Megachurch attenders participate more actively than most people assume, a new study shows.

A 2008 survey by the Hartford Institute for Religion Research and The Leadership Network finds that people who attend megachurches tend to be younger, single and wealthier than those who attend smaller churches. The survey also finds that contrary to perception, the majority of those attending a megachurch are not new Christians but have a prior history of church attendance, and that participants interact with the church on their own terms.

Not Who You Think They Are: The Real Story of People Who Attend America’s Megachurches,” by researchers Scott Thumma and Warren Bird is the largest nationally representative study of megachurch participants conducted to date. It is based on 24,900 questionnaires filled out at 12 representative megachurches across the country in early 2008.

The survey’s results offer a fuller picture of the attitudes and spiritual habits of the people in megachurches.

Key findings include:

• The average age of megachurch participants is 40 years old, compared to the average church members at smaller churches, which is 53 years old.

• Only 6 percent of megachurch participants said they had never attended church services before.

• Nearly 55 percent of people attending megachurches say they volunteer in the life of the church, and roughly 70 percent say they contribute more than a small amount of money to their church.

• Sixty percent of those attending megachurches are engaged in a small group, a mainstay of megachurch programming.

The survey’s authors conclude that megachurch participants are far from the detached anonymous spectators many people assume. Most participants engage in personal Bible reading and prayer and 87 percent of megachurch attendees said they invited their friends to services.
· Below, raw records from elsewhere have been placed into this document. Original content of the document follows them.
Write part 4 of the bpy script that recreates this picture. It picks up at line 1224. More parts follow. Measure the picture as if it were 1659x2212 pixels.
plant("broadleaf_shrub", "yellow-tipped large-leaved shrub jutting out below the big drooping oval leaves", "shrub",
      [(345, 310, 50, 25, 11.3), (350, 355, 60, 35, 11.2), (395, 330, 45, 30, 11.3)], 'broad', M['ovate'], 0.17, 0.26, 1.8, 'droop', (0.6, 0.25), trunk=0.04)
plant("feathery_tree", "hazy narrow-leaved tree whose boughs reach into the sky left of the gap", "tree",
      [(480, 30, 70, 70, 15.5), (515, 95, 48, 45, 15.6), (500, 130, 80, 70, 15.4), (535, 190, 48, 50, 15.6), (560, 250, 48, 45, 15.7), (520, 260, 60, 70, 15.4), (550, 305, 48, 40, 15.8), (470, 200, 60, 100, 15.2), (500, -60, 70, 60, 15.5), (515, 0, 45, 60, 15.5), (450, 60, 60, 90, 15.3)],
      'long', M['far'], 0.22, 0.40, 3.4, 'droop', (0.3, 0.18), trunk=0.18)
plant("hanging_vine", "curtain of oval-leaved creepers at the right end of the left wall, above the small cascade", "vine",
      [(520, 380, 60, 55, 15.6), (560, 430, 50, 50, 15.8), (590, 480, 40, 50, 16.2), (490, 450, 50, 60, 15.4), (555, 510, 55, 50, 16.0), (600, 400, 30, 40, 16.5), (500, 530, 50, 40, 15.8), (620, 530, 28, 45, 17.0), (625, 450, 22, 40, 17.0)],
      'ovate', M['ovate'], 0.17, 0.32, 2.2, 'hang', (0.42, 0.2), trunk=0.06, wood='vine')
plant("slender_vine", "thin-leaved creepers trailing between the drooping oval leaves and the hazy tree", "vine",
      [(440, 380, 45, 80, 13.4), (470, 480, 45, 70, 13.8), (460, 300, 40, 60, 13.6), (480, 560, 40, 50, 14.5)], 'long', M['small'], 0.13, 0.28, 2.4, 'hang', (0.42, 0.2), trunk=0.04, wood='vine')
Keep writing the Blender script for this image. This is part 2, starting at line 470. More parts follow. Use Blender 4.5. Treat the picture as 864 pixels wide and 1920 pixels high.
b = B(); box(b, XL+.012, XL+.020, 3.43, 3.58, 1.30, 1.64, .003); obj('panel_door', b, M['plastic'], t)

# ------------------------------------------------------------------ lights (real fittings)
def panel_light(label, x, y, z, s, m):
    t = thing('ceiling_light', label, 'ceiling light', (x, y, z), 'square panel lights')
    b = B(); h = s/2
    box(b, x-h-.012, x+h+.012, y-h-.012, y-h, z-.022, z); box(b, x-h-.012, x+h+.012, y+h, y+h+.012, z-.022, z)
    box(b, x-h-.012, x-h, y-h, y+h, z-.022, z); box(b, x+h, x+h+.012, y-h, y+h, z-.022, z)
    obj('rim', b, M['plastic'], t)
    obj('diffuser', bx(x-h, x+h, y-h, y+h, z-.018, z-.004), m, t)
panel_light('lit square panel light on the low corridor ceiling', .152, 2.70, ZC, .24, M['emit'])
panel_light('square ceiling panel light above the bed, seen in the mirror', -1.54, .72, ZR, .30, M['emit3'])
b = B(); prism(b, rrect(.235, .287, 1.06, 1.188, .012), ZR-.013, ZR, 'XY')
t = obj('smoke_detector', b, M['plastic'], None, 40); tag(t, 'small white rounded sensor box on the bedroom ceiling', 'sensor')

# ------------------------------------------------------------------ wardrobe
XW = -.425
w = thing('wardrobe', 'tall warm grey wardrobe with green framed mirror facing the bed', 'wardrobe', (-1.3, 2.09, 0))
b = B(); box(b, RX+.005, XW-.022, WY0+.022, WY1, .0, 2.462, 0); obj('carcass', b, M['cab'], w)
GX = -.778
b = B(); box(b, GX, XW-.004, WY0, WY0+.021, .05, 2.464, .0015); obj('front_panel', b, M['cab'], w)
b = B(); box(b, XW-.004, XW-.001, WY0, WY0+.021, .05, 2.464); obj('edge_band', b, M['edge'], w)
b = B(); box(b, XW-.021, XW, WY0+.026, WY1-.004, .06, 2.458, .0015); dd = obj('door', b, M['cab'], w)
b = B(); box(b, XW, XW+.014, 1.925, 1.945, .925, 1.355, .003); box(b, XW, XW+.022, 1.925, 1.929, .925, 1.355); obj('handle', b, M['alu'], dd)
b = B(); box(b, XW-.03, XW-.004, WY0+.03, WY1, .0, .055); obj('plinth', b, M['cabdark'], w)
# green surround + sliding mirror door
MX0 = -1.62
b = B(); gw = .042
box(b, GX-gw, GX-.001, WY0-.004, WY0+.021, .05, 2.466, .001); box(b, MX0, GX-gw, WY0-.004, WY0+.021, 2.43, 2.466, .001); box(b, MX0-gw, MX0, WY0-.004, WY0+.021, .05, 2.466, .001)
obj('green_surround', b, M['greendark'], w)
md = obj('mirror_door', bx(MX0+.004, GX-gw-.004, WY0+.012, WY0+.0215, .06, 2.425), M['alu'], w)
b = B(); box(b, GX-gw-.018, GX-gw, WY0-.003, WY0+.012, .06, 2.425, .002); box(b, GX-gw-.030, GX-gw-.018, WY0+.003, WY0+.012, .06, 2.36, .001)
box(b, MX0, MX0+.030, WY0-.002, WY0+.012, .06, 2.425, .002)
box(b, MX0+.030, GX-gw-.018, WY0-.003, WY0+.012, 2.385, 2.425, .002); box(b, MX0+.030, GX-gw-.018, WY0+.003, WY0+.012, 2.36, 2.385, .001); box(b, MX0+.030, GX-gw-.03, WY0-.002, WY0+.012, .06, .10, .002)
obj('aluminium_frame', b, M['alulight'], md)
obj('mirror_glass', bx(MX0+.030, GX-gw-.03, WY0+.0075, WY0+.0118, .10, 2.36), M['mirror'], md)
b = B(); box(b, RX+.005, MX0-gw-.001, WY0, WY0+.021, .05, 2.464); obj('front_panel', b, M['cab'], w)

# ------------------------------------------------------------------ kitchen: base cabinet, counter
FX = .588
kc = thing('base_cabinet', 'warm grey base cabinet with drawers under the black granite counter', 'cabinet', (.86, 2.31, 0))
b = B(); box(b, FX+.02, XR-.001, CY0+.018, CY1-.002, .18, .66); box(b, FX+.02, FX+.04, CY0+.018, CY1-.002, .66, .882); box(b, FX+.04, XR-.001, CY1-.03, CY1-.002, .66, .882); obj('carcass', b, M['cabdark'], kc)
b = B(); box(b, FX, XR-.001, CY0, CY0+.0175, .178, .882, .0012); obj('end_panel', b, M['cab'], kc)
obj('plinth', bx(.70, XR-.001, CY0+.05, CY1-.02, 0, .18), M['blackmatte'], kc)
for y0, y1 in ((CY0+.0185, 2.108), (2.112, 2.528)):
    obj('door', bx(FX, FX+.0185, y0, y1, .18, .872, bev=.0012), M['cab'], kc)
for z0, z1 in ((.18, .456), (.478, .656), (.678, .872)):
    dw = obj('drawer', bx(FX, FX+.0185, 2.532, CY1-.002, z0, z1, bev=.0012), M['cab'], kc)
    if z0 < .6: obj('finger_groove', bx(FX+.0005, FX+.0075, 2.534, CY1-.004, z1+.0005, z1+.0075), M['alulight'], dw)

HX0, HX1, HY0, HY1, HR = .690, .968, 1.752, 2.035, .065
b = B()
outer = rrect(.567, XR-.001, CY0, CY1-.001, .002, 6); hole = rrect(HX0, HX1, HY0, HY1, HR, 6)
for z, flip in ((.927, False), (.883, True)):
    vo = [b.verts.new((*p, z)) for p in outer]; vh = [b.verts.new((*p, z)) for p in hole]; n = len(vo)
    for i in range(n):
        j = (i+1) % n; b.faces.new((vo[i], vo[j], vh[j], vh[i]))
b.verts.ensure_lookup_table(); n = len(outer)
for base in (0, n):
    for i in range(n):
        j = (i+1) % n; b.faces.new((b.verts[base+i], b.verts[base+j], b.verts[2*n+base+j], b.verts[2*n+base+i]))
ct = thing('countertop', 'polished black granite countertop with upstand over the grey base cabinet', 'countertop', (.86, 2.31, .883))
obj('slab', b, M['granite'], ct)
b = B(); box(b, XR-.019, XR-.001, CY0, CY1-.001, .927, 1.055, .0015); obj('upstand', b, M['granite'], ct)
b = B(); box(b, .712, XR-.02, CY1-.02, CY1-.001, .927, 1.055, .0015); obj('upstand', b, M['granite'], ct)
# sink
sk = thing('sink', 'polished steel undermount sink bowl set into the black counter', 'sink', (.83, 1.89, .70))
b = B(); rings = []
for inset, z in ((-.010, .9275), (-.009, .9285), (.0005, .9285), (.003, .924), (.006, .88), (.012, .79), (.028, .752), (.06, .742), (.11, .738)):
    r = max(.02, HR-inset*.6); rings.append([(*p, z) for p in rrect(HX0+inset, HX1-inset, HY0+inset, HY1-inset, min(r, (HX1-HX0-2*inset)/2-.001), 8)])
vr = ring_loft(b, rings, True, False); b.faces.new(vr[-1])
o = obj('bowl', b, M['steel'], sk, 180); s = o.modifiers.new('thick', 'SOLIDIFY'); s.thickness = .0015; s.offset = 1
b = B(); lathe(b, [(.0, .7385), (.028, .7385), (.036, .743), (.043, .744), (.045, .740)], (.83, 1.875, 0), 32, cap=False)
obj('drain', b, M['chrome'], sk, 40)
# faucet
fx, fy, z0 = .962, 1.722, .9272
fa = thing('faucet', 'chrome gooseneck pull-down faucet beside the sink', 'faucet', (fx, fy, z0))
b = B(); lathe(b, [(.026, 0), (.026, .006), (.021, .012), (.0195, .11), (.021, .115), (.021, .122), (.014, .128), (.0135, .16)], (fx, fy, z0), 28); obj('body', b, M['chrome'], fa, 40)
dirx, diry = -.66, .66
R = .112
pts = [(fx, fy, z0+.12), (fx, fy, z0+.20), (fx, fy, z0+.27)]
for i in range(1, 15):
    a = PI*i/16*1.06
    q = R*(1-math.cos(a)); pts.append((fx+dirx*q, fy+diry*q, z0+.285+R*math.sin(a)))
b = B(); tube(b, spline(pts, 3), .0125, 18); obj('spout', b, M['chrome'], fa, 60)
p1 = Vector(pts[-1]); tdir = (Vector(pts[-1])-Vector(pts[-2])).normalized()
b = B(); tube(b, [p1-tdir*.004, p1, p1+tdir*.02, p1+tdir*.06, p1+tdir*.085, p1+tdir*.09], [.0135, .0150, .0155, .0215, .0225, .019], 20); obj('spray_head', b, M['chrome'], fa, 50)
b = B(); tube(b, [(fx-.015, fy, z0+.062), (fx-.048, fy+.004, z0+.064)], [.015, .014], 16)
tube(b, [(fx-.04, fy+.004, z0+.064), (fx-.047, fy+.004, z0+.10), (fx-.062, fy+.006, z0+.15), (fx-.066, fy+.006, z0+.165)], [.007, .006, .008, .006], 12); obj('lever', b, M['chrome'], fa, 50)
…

Indeed, only 14 percent of participants said they were dissatisfied with their spiritual growth.

Furthermore, the longer people attend a megachurch the more involved they become and the greater their financial contributions.

“Participants interact with the megachurch on their own terms, to meet their individualized needs rather than on some prescribed or idealized plan created by the churches’ leadership,” the authors write in the 2008 report.